**Do this**:
Return the lines from the one that contains "Write the bpy" through the one that contains "from mathutils import Vector, Matrix", both included, exactly as written and with nothing added.

[Entries with scene source code]
- - - -
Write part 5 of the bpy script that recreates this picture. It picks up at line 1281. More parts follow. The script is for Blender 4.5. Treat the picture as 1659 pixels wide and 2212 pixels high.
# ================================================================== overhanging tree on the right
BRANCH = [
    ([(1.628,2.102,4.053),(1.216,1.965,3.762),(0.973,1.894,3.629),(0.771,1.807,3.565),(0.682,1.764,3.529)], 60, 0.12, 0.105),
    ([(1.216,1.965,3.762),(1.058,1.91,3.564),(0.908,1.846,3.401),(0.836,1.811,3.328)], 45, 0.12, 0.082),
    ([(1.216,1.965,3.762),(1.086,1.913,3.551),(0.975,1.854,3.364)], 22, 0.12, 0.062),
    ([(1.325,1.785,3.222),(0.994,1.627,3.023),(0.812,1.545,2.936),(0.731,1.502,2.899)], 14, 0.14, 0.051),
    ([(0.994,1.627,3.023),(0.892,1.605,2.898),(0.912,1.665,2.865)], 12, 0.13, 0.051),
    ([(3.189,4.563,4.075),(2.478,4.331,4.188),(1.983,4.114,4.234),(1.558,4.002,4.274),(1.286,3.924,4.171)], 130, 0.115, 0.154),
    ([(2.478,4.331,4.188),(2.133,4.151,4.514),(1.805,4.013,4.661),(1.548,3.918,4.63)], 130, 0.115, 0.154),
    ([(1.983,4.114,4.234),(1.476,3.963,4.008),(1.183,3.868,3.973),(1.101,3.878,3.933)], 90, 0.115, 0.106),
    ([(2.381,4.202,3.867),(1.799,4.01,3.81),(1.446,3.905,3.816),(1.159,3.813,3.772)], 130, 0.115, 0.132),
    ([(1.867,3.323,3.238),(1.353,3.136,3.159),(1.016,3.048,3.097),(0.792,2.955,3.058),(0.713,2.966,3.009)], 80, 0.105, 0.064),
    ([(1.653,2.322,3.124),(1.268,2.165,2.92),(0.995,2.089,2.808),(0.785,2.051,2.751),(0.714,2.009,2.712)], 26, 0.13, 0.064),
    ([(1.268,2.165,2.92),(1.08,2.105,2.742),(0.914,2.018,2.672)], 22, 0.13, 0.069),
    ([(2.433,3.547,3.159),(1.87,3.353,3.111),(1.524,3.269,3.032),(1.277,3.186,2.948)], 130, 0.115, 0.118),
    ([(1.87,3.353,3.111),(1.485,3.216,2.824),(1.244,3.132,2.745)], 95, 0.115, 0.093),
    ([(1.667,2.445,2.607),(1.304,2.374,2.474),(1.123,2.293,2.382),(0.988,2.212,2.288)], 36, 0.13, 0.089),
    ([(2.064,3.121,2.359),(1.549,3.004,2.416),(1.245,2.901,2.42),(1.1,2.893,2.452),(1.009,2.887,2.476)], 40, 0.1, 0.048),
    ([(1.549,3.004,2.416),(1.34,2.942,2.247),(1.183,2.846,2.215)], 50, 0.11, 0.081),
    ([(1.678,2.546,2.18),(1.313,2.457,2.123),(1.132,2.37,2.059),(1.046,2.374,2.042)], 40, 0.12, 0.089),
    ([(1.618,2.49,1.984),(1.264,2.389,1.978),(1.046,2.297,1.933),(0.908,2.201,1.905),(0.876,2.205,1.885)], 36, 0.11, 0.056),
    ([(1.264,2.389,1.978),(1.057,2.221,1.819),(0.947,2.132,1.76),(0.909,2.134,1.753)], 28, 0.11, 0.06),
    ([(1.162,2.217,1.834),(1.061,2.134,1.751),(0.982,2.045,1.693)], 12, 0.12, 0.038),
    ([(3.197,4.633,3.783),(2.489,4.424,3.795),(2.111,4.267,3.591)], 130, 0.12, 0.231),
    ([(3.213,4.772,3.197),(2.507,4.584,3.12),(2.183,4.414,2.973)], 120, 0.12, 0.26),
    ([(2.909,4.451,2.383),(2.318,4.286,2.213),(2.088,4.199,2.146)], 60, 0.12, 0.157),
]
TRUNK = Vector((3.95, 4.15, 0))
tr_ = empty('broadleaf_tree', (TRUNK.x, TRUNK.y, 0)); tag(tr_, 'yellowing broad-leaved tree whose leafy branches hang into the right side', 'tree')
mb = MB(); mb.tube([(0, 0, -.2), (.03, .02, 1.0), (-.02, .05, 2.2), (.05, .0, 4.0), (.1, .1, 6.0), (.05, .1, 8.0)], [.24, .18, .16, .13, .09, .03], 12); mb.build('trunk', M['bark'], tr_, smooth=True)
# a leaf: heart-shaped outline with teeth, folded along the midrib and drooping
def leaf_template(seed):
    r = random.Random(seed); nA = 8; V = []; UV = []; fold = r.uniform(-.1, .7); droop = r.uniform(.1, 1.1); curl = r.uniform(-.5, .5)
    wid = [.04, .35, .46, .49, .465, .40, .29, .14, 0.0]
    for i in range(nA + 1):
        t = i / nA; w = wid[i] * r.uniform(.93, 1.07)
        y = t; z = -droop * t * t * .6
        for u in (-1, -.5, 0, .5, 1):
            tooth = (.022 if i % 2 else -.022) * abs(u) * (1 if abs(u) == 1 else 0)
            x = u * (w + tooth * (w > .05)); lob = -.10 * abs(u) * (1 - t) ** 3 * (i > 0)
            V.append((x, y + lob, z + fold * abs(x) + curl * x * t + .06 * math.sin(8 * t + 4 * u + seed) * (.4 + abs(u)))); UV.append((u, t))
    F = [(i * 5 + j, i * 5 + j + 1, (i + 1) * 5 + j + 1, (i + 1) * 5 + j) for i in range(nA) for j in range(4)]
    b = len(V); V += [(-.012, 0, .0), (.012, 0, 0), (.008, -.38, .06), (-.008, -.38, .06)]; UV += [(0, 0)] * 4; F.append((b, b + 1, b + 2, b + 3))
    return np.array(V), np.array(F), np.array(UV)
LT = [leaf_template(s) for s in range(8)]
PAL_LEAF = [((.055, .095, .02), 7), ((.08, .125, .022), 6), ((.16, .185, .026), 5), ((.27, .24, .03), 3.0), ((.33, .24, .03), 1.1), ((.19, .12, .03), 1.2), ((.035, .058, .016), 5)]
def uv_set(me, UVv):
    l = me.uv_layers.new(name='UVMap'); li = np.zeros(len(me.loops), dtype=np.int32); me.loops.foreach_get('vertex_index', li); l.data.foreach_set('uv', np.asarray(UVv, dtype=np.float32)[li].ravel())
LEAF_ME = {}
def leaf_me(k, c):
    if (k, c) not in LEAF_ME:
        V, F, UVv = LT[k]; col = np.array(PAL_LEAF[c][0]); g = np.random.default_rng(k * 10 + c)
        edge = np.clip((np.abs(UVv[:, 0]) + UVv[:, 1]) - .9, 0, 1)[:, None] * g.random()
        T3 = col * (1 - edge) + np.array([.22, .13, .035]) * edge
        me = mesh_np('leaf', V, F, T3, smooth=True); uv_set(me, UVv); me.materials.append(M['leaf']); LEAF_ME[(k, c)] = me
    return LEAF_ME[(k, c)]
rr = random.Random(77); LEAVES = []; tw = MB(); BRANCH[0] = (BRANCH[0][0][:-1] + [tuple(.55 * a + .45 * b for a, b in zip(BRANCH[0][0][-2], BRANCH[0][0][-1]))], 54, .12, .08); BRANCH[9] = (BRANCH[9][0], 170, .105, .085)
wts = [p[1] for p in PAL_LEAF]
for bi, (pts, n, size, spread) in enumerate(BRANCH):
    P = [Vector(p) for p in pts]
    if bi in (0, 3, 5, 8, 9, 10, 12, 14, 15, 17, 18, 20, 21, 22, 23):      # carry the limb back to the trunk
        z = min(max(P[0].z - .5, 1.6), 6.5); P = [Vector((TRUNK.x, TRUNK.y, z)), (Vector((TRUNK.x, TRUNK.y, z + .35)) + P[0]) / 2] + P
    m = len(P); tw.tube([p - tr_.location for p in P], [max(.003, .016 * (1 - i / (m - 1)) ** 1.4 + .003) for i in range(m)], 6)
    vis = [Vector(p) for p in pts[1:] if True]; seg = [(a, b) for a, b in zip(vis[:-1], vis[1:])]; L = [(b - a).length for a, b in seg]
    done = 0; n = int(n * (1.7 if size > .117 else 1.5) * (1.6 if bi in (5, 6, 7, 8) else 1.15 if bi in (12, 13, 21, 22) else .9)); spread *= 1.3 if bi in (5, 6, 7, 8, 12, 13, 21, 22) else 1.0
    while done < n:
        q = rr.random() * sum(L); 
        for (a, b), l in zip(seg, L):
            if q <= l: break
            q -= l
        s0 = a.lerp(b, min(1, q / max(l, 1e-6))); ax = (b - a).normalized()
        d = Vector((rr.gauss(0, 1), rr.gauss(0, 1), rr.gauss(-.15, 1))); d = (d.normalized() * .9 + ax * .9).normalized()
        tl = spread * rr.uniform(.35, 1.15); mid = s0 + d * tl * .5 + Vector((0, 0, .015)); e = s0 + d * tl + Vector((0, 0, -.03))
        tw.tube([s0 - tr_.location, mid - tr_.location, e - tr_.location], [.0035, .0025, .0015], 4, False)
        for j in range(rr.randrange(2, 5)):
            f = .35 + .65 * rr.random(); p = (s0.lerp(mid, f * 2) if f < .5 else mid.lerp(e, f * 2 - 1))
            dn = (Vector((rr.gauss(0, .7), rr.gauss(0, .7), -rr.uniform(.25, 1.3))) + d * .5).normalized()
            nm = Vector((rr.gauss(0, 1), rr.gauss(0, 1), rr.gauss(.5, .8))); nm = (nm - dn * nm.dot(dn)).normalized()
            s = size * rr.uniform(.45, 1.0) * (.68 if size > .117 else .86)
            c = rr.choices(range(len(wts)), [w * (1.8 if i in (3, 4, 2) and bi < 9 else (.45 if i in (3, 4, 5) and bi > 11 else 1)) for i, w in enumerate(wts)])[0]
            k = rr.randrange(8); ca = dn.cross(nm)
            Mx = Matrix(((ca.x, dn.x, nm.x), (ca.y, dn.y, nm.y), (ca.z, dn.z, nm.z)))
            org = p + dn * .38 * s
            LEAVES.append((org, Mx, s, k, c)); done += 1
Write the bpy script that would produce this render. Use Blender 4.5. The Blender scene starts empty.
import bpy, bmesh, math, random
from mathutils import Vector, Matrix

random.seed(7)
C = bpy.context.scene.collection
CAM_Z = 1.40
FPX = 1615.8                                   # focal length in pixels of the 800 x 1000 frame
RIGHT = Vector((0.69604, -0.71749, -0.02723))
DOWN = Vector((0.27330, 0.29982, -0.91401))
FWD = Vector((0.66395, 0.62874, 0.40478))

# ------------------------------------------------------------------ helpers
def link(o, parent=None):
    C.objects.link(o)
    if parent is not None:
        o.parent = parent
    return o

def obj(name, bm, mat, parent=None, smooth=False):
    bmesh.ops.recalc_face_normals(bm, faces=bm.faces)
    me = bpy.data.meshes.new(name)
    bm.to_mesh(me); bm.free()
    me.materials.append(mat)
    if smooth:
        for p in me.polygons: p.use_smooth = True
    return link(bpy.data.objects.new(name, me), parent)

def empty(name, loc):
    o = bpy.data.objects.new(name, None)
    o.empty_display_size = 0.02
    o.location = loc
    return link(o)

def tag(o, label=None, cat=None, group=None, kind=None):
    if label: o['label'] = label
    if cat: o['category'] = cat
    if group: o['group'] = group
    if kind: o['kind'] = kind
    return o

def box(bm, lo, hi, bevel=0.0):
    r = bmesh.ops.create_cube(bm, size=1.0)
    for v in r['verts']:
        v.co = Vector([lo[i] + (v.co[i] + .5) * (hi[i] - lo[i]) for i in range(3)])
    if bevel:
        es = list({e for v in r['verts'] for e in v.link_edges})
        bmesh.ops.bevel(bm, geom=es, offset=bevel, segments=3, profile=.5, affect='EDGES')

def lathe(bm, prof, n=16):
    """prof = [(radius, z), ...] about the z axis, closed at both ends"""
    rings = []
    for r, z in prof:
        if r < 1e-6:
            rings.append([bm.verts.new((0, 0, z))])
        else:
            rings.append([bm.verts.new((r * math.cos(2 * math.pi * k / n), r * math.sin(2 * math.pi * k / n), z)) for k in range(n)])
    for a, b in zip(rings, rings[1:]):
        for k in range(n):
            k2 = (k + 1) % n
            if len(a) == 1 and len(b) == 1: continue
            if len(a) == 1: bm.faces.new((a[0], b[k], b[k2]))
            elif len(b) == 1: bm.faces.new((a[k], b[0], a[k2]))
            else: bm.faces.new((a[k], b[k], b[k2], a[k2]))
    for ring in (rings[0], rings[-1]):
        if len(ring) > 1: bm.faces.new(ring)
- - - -
**The reply**:
Write the bpy script that would produce this render. Use Blender 4.5. The Blender scene starts empty.
import bpy, bmesh, math, random
from mathutils import Vector, Matrix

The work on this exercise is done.